According to Wiktionary it's,

From Proto-Indo-Aryan * Hásuras, from Proto-Indo-Iranian * Hásuras, from Proto-Indo-European * h₂ń̥suros.

Related to असु (asu-), with several possible etymologies and meanings. In the context of asura conventionally associated with asu- in the sense of "master of the house". This meaning is not further narrowed by its etymology: cf. Avestan 𐬀𐬵𐬎‎ (ahu, “lord”) and 𐬀𐬵𐬎𐬭𐬀‎ (ahura, “lord”), Hittite 𒈗 (ḥaššū, “king”), and Latin erus (“lord”). Possibly ultimately from Proto-Indo-European h₂ens- (“to engender, beget”). Compare Old Norse æsir.

The Brahmanas and the Puranas derive asura from another asu-, "breath", a cognate of which is found in Av. ahu-, "life, existence". In yet other post-Vedic Sanskrit literature, asura was back-formed as a-sura, "non-sura", with sura then associated with a group of gods who inhabit Indra's domain.

According to Etymonline,

"spirit, lord," from Indo-Iranian asuras, from suffixed form of PIE root ansu- "spirit"
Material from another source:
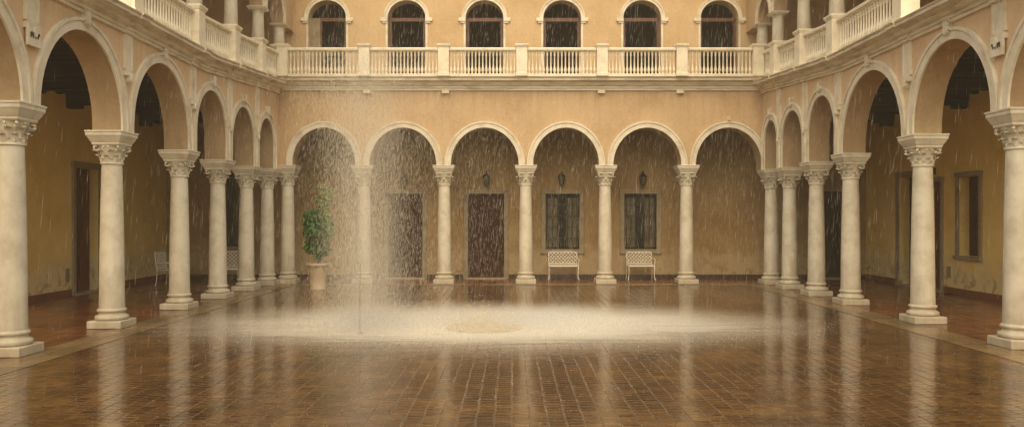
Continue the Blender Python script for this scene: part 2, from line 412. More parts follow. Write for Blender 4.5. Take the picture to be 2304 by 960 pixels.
def arch_curve(a, b_, z0a, z0b, apex, off=0, n=24):
    """points of an opening between a and b_ (off > 0: the outer line of its band)"""
    half = (b_-a)/2; c = (a+b_)/2
    zs = max(z0a, z0b, apex - half*1.12)
    rz = apex - zs
    pts = [(a-off, z0a)]
    for k in range(n+1):
        t = PI - PI*k/n
        pts.append((c + (half+off)*math.cos(t), zs + (rz+off)*math.sin(t)))
    pts.append((b_+off, z0b))
    return pts, zs

def arcade(P, cols, caps, apexes, ztop_fn, hw, mat, name, label, zt_extra=0, wt=WT, soffit=None, ends=None):
    b = MB()
    def quad(p):
        b.add(p, [tuple(range(len(p)))])
    n = len(cols)
    for i, s in enumerate(cols):
        s0 = s-hw if not (ends and i == 0) else ends[0]
        s1 = s+hw if not (ends and i == n-1) else ends[1]
        z0 = caps[i]
        for d in (0, -wt):
            quad([P(s0,z0,d),P(s1,z0,d),P(s1,ztop_fn(s1),d),P(s0,ztop_fn(s0),d)])
        quad([P(s0,z0,0),P(s1,z0,0),P(s1,z0,-wt),P(s0,z0,-wt)])
    curves = []; reveal = []
    for i in range(n-1):
        a, e = cols[i]+hw, cols[i+1]-hw
        pts, zs = arch_curve(a, e, caps[i], caps[i+1], apexes[i])
        curves.append((a, e, caps[i], caps[i+1], apexes[i]))
        for k in range(len(pts)-1):
            p, q = pts[k], pts[k+1]
            if abs(p[0]-q[0]) > 1e-6:
                for d in (0, -wt):
                    quad([P(p[0],p[1],d),P(q[0],q[1],d),P(q[0],ztop_fn(q[0]),d),P(p[0],ztop_fn(p[0]),d)])
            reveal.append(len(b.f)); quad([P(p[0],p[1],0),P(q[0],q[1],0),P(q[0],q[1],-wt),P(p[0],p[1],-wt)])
    for s in ((ends[0] if ends else cols[0]-hw), (ends[1] if ends else cols[-1]+hw)):
        i = 0 if s < cols[1] else -1
        quad([P(s,caps[i],0),P(s,caps[i],-wt),P(s,ztop_fn(s),-wt),P(s,ztop_fn(s),0)])
    o = b.build(name, mat, smooth=True, angle=25)
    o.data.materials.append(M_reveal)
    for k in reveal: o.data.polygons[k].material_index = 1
    bm = bmesh.new(); bm.from_mesh(o.data)
    bmesh.ops.remove_doubles(bm, verts=bm.verts, dist=.0005)
    bmesh.ops.recalc_face_normals(bm, faces=bm.faces); bm.to_mesh(o.data); bm.free()
    o.data.set_sharp_from_angle(angle=R(25))
    tag(o, label, 'wall', kind='thing')
    return o, curves

def archivolt(P, cv, w, proud, mat, parent, groove=True):
    b = MB()
    a, e, za, zb, ap = cv
    def ring(o0, o1, d0, d1):
        p, _ = arch_curve(a, e, za, zb, ap, o0); q, _ = arch_curve(a, e, za, zb, ap, o1)
        for k in range(len(p)-1):
            i0, i1, o_0, o_1 = p[k], p[k+1], q[k], q[k+1]
            b.add([P(*i0,d1),P(*i1,d1),P(*o_1,d1),P(*o_0,d1)], [(0,1,2,3)])
            b.add([P(*i0,d0),P(*i1,d0),P(*i1,d1),P(*i0,d1)], [(0,1,2,3)])
            b.add([P(*o_0,d0),P(*o_1,d0),P(*o_1,d1),P(*o_0,d1)], [(0,1,2,3)])
    ring(0, w*.74, .001, proud)
    ring(w*.74, w, .001, proud*1.7)
    return b.build('archivolt', mat, parent, smooth=True, angle=30)

def ornament(P, s, z, h, parent, mat, name='keystone'):
    """small carved cartouche: scrolls around a shield"""
    b = MB()
    prof = [(.0,.0),(.34,.10),(.5,.32),(.38,.55),(.5,.75),(.3,.95),(.12,1.0)]
    left = [(-x*h*.5, y*h) for x, y in prof]; right = [(x*h*.5, y*h) for x, y in reversed(prof)]
    out = left + right[:-1]
    m = len(out)
    vs = [P(s+x, z+y, .0) for x, y in out] + [P(s+x*.75, z+h*.5+(y-h*.5)*.8, .10) for x, y in out]
    fs = [(k, (k+1) % m, m+(k+1) % m, m+k) for k in range(m)] + [tuple(range(m, 2*m))]
    b.add(vs, fs)
    for sx in (-1, 1):
        for zz in (.28, .8):
            pts = []
            for k in range(9):
                t = k/8*PI*1.6
                pts.append(P(s+sx*(h*.3+h*.12*math.cos(t)), z+zz*h+h*.12*math.sin(t), .07))
            b.tube(pts, h*.045, 5)
    return b.build(name, mat, parent, smooth=True, angle=50)

def strip(P, s, z0, z1, w, parent):
    b = MB()
    def bx(s0, s1, za, zb, d):
        v = [P(x, z, dd) for dd in (.001, d) for z in (za, zb) for x in (s0, s1)]
        b.add(v, [(0,1,3,2),(4,5,7,6),(0,1,5,4),(2,3,7,6),(0,2,6,4),(1,3,7,5)])
    bx(s-w/2, s+w/2, z0+.10, z1, .035)
    bx(s-w/2-.03, s-w/2, z0+.13, z1, .05); bx(s+w/2, s+w/2+.03, z0+.13, z1, .05)
    bx(s-w/2-.035, s+w/2+.035, z0+.02, z0+.10, .06)
    return b.build('pilaster_strip', M_trim, parent)

def cornice(P, pts, prof, parent, mat=M_cornice):
    """profile of (d, z) swept along (s, dz) points"""
    b = MB()
    m = len(prof)
    vs = [P(s, dz+z, d) for s, dz in pts for d, z in prof]
    fs = []
    for i in range(len(pts)-1):
        for k in range(m):
            a_ = i*m+k; b_ = i*m+(k+1) % m
            fs.append((a_, b_, b_+m, a_+m))
    fs.append(tuple(range(m))); fs.append(tuple(range((len(pts)-1)*m, len(pts)*m)))
    b.add(vs, fs)
    return b.build('cornice', mat, parent)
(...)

Interestingly, the origins and background meaning of deva clearly comes from "to shine," and is heavily connected to "the solar sky," that which provides life on Earth—whereas ásura (most likely) comes from the context of "breath," "lifeforce," "spirit." That is to say, the earliest difference in meaning was "that which provides the conditions in which one may exist" (deva) and "that existence itself" (ásura).